Enfin une aide particulièrement intéressante est constituée par des notes de renvoi à un ou plusieurs autres passages semblables. Par cet enchaînement de références on découvre alors que souvent « la Bible s’explique par elle-même3 ».
Cependant les informations sur le texte biblique et la documentation autour de la Bible se sont tellement développées qu’elles ont généré une abondante littérature. Certains ouvrages sont des auxiliaires presque indispensables : le Nouvel Index Biblique4, le Dictionnaire Biblique pour tous5, par la suite une Concordance, un Atlas biblique. La Bible Thompson comprend dans ses annexes plusieurs de ces éléments, c’est une petite encyclopédie portative.
III. QUELQUES RECETTES UTILES
Lire la Bible, la feuilleter, consulter les aides permet d’« engranger » beaucoup d’éléments dans votre mémoire visuelle.
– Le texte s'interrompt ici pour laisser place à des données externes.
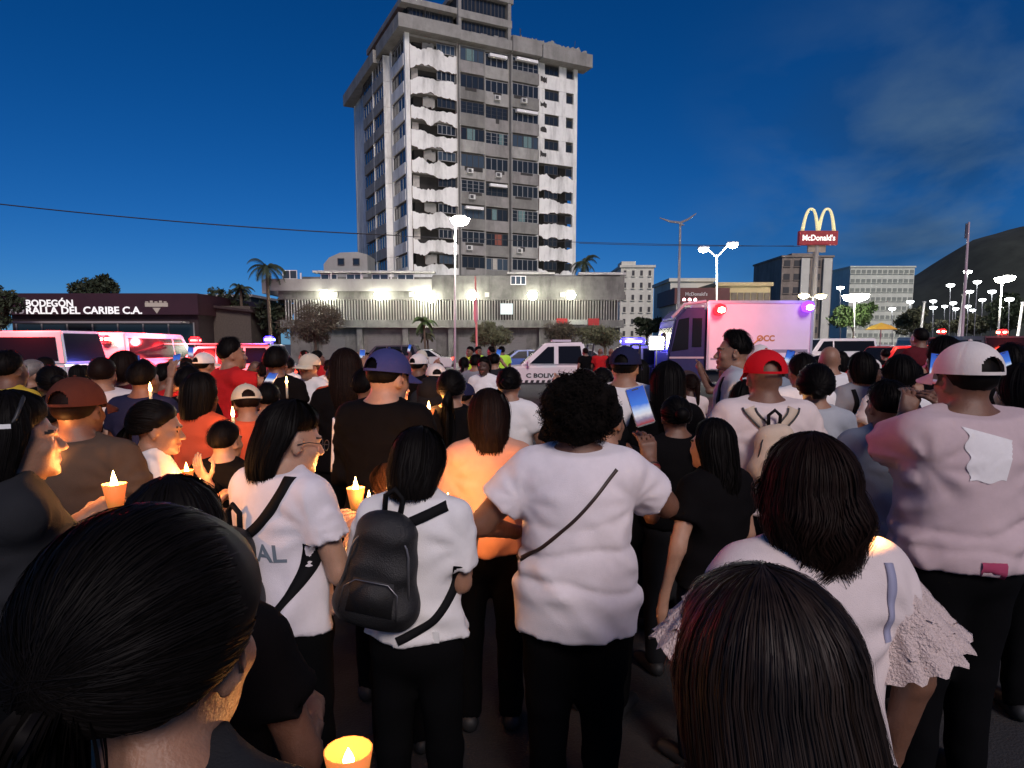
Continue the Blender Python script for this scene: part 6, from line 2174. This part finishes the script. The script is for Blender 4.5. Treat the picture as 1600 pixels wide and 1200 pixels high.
# 16 tall man in profile
f = person('tall young man in profile with short black hair and a grey hooded top', 1146, 517, 3.4, yaw=1.25, hyaw=.2, hair='short', hc='black', hkw=dict(ns=1600, seed=18, lift=.14, nape=1.95, front=.9, width=.0018), sex='m', g=1.0, skin=2, shirt='lgrey', sleeve=1.7, armR='bent', armL='bent', seed=18, res=.014, head_res=.006)
bd = MB().lathe([(.001, -.012), (.014, -.004), (.012, .008), (.001, .012)], 8, T=Matrix.Translation(Vector(tuple(f.H(0, .088, -.098) * f.sc))))
bd.build('goatee', HAIR['black'], f.root, smooth=True)
strap(f, [(-.11, 1.43), (-.13, 1.3), (-.12, 1.15), (-.08, 1.0)], .03, black_web, 'shirt_strap', sgn=1)
person('person in a light blue knit hat between the profile man and the red cap', 1186, 538, 3.8, hair='short', hc='black', cap=('white', {}), shirt='bluegrey', armR='bent', armL='bent', sex='m', seed=19, **MID)
# 17 woman with curls and lace sleeves
f = person('woman with reddish brown curls in a pale top with frilled lace sleeves', 1264, 672, 1.44, yaw=.12, hair='long', hc='dark', hkw=dict(ns=7000, L=.18, seed=20, wave=.016, flare=.2, width=.0011, th=.024, frizz=.04, nseg=26), sex='f', g=1.08, skin=1, shirt='pinkwhite', armR='down', armL='bent', seed=20,
           sleeve=.3, loose=1.3, fold=1.2, res=.011, head_res=.009, extra_h=.035)
lace = M('lace_pink', (.72, .58, .54), .9, var=.12, vs=60, bump=.8, bs=160)
for q in (-1, 1):
    S, e, w_, d = f.arms[q]
    ax = (e - S) / np.linalg.norm(e - S)
    for tier in range(3):
        v, fc = [], []
        n, m_ = 72, 9
        u1 = np.cross(ax, V3(0, 1, 0)); u1 /= np.linalg.norm(u1); u2 = np.cross(ax, u1)
        rr = random.Random(40 + tier)
        for j in range(m_):
            t = j / (m_ - 1)
            for k in range(n):
                a = 2 * math.pi * k / n
                rad = .066 + .012 * tier + (.030 + .008 * tier) * t + .0085 * t * math.sin(a * (11 + tier * 2) + tier) + .004 * t * math.sin(a * 23)
                ln = .01 + tier * .052 + t * (.105 + .009 * math.sin(a * 17) * (t > .9))
                p = S + V3(q * .0, 0, .012) + ax * ln + (u1 * math.cos(a) + u2 * math.sin(a)) * rad
                v.append(p)
        for j in range(m_ - 1):
            for k in range(n):
                k2 = (k + 1) % n
                fc.append((j * n + k, j * n + k2, (j + 1) * n + k2, (j + 1) * n + k))
        put(np_mesh('frill', np.array(v) * f.sc, np.array(fc), lace), 'frill', f.root)
strap(f, [(.135, 1.45), (.13, 1.36), (.125, 1.28)], .02, M('strap_lilac', (.30, .30, .42), .7), 'bag_strap')
candle(at2(1352, 855, 1.42), 'candle half hidden by the curls of the woman in lace sleeves', .9, cup=False)
# 18 nearest head bottom right
hm2 = M('hair_streaked', (.018, .011, .008), .5, var=.9, vs=34, stretch=(1, 1, .03), spec=.2)
HAIR['streak'] = hm2
person('nearest long straight brown haired head at the bottom, ear just showing', 1186, 886, .74, yaw=.15, hyaw=.32, hpitch=-.05, hair='long', hc='streak', hkw=dict(ns=8200, L=.42, seed=21, width=.0008, th=.03, nseg=16, frizz=.035, flare=.1), sex='f', g=.95, skin=2, shirt='black', armR='bent', armL='bent', seed=21, extra_h=.034, **HI)
# 19-21 right side
person('woman with round black bun and light grey top beside the red cap', 1276, 570, 2.8, yaw=-.1, hyaw=-.2, hair='bun', hc='black', hkw=dict(ns=900, seed=22, th=.03, bun=(0, -.11, -.02)), sex='f', g=.95, skin=2, shirt='lgrey', armR='bent', armL='bent', seed=22, **HI)
person('person with thick black hair just behind the woman with the round bun', 1254, 553, 3.5, hair='short', hc='black', hkw=dict(ns=400, th=.03), shirt='white', armR='bent', armL='bent', sex='m', seed=23, **MID)
person('stocky man with cropped black hair in a blue grey tee', 1386, 593, 2.4, yaw=.1, hair='short', hc='black', hkw=dict(ns=1500, seed=24, nape=2.05), sex='m', g=1.08, skin=1, shirt='bluegrey', armR='bent', armL='down', seed=24, loose=1.4, **HI)
person('dark haired person in a pale mauve top at the edge, shoulder behind the big man', 1594, 566, 2.35, hair='long', hc='black', hkw=dict(ns=900, L=.1, seed=25), sex='f', g=1.1, skin=1, shirt='lav', armR='bent', armL='bent', seed=25, **MID)
person('woman all in black with waist long straight black hair', 1044, 566, 3.0, yaw=-.1, hair='long', hc='black', hkw=dict(ns=1400, L=.5, seed=26, th=.03), sex='f', g=.92, skin=2, shirt='black', trousers=2, sleeve=1.8, armR='bent', armL='bent', seed=26, **MID)
person('man in a navy cap and white shirt just above the raised phone', 978, 540, 3.15, yaw=-.2, hyaw=-.2, hair='short', hc='black', cap=('navy', {}), sex='m', g=1.05, skin=2, shirt='white', armR='bent', armL='bent', seed=27, loose=1.3, **MID)
person('person with pinned black hair and white sleeve half behind the coiled hair', 796, 572, 3.3, yaw=-.15, hair='bun', hc='black', hkw=dict(ns=500, seed=28), sex='f', g=.92, skin=2, shirt='white', armR='down', armL='bent', seed=28, **MID)
person('woman in black with a smooth black ponytail behind the peach top', 706, 578, 3.1, yaw=-.1, hair='pony', hc='black', hkw=dict(ns=700, tail=.35, seed=29, th=.024), sex='f', g=.92, skin=2, shirt='black', armR='bent', armL='bent', seed=29, **MID)
person('woman with very long dark waves over a black top next to the blue cap', 540, 545, 3.2, yaw=.1, hair='long', hc='dark', hkw=dict(ns=1400, L=.42, seed=30, wave=.008, th=.026), sex='f', g=.95, skin=2, shirt='black', armR='bent', armL='bent', seed=30, **MID)
person('young man seen in profile between the long waves and the blue cap', 580, 572, 2.95, yaw=-1.2, hair='short', hc='black', hkw=dict(ns=600, seed=31), sex='m', g=.95, skin=1, shirt='black', armR='candle', armL='candle', seed=31, **MID)
person('person facing us in a cream cap and white tee above the woman in glasses', 482, 552, 4.4, yaw=2.6, hair='short', hc='dark', cap=('cream', {}), sex='f', g=.95, skin=2, shirt='white', armR='camera', armL='bent', seed=32, **MID)
f = person('person in a black hooded coat facing us behind a bright candle', 672, 588, 3.4, yaw=math.pi, hpitch=-.3, hair='short', hc='black', cap=('black', dict(th=.03)), sex='m', g=1.05, skin=1, shirt='black', sleeve=1.8, armR='candle', armL='candle', seed=33, **MID)
candle(at2(670, 645, 3.05), 'bright candle in a red cup held by the person in the black coat', 2.6, sc=1.25)
person('dark skinned woman facing us in a white top beside the reddish pole', 756, 556, 5.3, yaw=2.9, hair='long', hc='black', hkw=dict(ns=300, L=.1, seed=34), sex='f', g=.9, skin=0, shirt='white', armR='bent', armL='bent', seed=34, **MID)
person('person in a wide white cap behind the blue cap', 655, 552, 4.8, yaw=-.6, hair='short', hc='black', cap=('white', {}), sex='m', skin=1, shirt='black', armR='bent', armL='bent', seed=35, **MID)
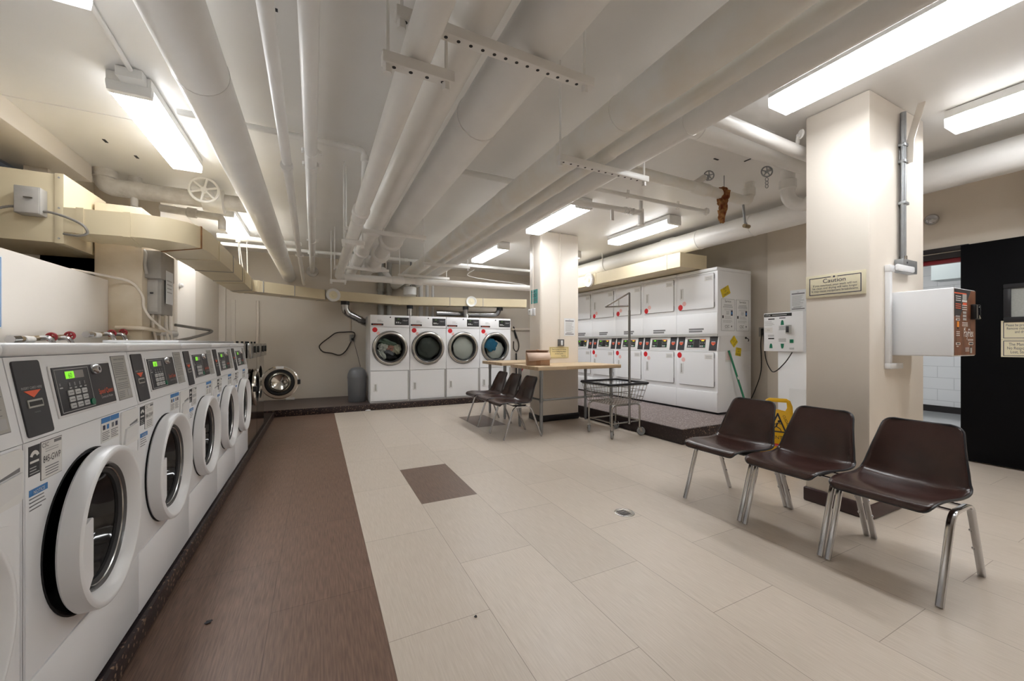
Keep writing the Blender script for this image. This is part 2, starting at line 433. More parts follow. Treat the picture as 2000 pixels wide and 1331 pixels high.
# doorway with dark frame and the slid-open fire door
d = thing('door_1', 'wide black fire door standing open with wired window', 'door', (5.93, .9, 0)); d['kind'] = 'structure'
mb = MB(); mb.box((5.905-5.93, .20-.9, .012), (5.945-5.93, 1.535-.9, 2.205), 'door_black', .006); mb.build('door_leaf', d)
mb = MB()
for a, b in (((-.04, .155, 1.425), (-.027, .335, 1.745)),): pass
y0, y1, z0, z1 = .93-.9, 1.205-.9, 1.45, 1.72
for lo, hi in (((-.05, y0-.045, z0-.045), (-.025, y1+.045, z0)), ((-.05, y0-.045, z1), (-.025, y1+.045, z1+.045)), ((-.05, y0-.045, z0), (-.025, y0, z1)), ((-.05, y1, z0), (-.025, y1+.045, z1))): mb.box(lo, hi, 'black_trim', .005)
w = mb.build('window_frame', d)
dm('wired_glass', (.42, .44, .42), .25, var=.1, vscale=60)
mb = MB(); mb.box((-.034, y0, z0), (-.028, y1, z1), 'wired_glass'); w = mb.build('window_pane', d)
mb = MB()
mb.box((5.925, 1.485, 2.165), (5.965, 2.62, 2.215), 'door_frame', .003); mb.box((5.925, 2.55, 0), (5.965, 2.62, 2.165), 'door_frame')
mb.box((5.97, 1.53, 2.10), (6.06, 2.55, 2.165), 'door_frame')
mb.box((6.0, 1.53, 2.055), (6.06, 2.55, 2.10), 'door_red')
struct(mb, 'trim_2', label='dark red doorway head and frame')
# hallway beyond
mb = MB(); mb.box((6.07, .2, -.06), (9.8, 5.2, 0), 'hall_floor'); struct(mb, 'floor_hall', label='polished grey hall floor beyond the doorway')
mb = MB(); mb.box((9.72, .2, 0), (9.84, 5.2, 2.8), 'block'); struct(mb, 'wall_hall', label='white painted block wall of the hall')
mb = MB(); mb.box((9.70, .2, 0), (9.72, 5.2, .11), 'baseb_black'); struct(mb, 'baseboard_hall')
mb = MB(); mb.box((6.07, .1, 0), (9.8, .2, 2.8), 'block'); mb.box((6.07, 5.2, 0), (9.8, 5.3, 2.8), 'block'); struct(mb, 'wall_hall_side')
mb = MB(); mb.box((6.07, .2, 2.755), (9.8, 5.2, 2.85), 'ceil'); struct(mb, 'ceiling_hall')
mb = MB(); mb.box((8.7, 1.2, 2.19), (9.05, 2.58, 2.62), 'hall_box', .01); mb.box((8.72, 1.25, 2.62), (8.75, 1.3, 2.75), 'galv'); mb.box((8.72, 2.45, 2.62), (8.75, 2.5, 2.75), 'galv')
solo(mb, 'hall_duct', 'pale grey boxed duct hanging in the hall beyond the doorway', 'duct')
# platforms
mb = MB(); mb.box((-1.55, -2.6, 0), (-.63, 7.36, .081), 'plinth', .004)
mb.box((-1.549, -2.6, .0805), (-.645, 7.36, .0822), 'left_top'); struct(mb, 'slab_left', label='dark speckled terrazzo plinth under the white washers')
mb = MB(); mb.box((-1.6, 7.36, 0), (3.84, 8.74, .11), 'plinth', .004); mb.box((-1.6, 7.375, .1095), (3.835, 8.735, .1112), 'plinth_top'); struct(mb, 'slab_back', label='dark speckled terrazzo plinth along the back')
mb = MB(); mb.box((3.845, 3.22, 0), (5.95, 8.74, .18), 'plinth', .006, 2); mb.box((3.865, 3.24, .1795), (5.949, 8.735, .1812), 'plinth_top_r'); struct(mb, 'slab_right', label='raised speckled platform under the stacked dryers')
# pillars
mb = MB(); mb.box((3.03, 5.11, 0), (3.742, 5.47, CZ), 'column', .035, 3); struct(mb, 'pillar_back', label='cream pillar between the two folding tables')
mb = MB(); mb.box((3.018, 5.098, 0), (3.754, 5.482, .105), 'baseb_black', .03, 3); struct(mb, 'baseboard_back')
mb = MB(); mb.box((3.345, 1.285, 0), (4.205, 1.675, CZ), 'column', .014, 2); struct(mb, 'pillar_right', label='cream pillar behind the three chairs')
mb = MB(); mb.box((3.333, 1.273, 0), (4.217, 1.687, .105), 'baseb', .012, 3); struct(mb, 'baseboard_right')
mb = MB(); mb.box((-1.64, 4.385, 0), (-1.34, 4.95, 2.36), 'old_wall', .01); struct(mb, 'pillar_left', label='stained tan pillar at the end of the low wall')
mb = MB(); mb.box((-2.4, -2.6, 2.757), (-1.957, 5.2, CZ), 'low_wall', .006); struct(mb, 'beam_left')
mb = MB(); mb.box((-1.6, 8.66, .11), (-1.50, 8.74, CZ), 'wall_back', .004); mb.box((-1.42, 8.70, .11), (-1.36, 8.74, 2.0), 'wall_back', .004); mb.box((-1.6, 6.2, .08), (-1.56, 7.0, 2.6), 'low_wall', .004); struct(mb, 'trim_3')
mb = MB()
mb.box((1.98, 8.70, .11), (5.9, 8.74, 2.75), 'wall_back', .004); struct(mb, 'trim_4')
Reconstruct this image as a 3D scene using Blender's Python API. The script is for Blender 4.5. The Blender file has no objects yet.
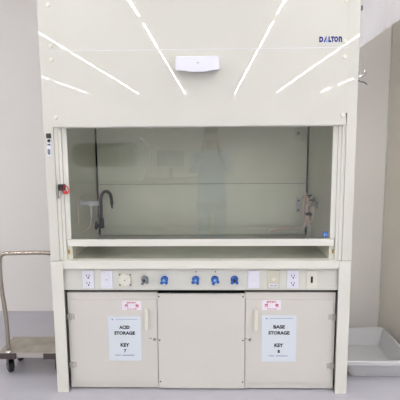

Pour optimiser et personnaliser cette exploration, soulignez au crayon, développez un code de couleurs et de symboles pour repérer telle expression, telle notion. Ayez à portée de Bible un carnet pour noter un verset à mémoriser, une réflexion, une question à creuser, en les datant.
Avoir choisi de bons « outils » n’est qu’une première étape. Vient ensuite la lecture sous ses multiples facettes. C’est un chapitre important à aborder plus tard. A chacun de se lancer dans la découverte des trésors de la Bible !
D.B
NOTES
1. Article paru en 2 parties dans les N° 1 et 2 année 1999 de la revue « Servir en l’attendant ».
2. Pour en savoir plus, voir A. Kuen, Une Bible et tant de versions, édition Emmaüs.
3. Certaines éditions contiennent des notes particulières qui exposent des questions de sources des textes sous l’angle de la « critique historico-littéraire ». Nous les considérons avec toutes les réserves qui s’imposent. C’est le cas par exemple de la T.O.B. dans son édition complète.
4. Coédition Le Bon Livre – Les Bons Semeurs.
5. Edition Ligue pour la lecture de la Bible.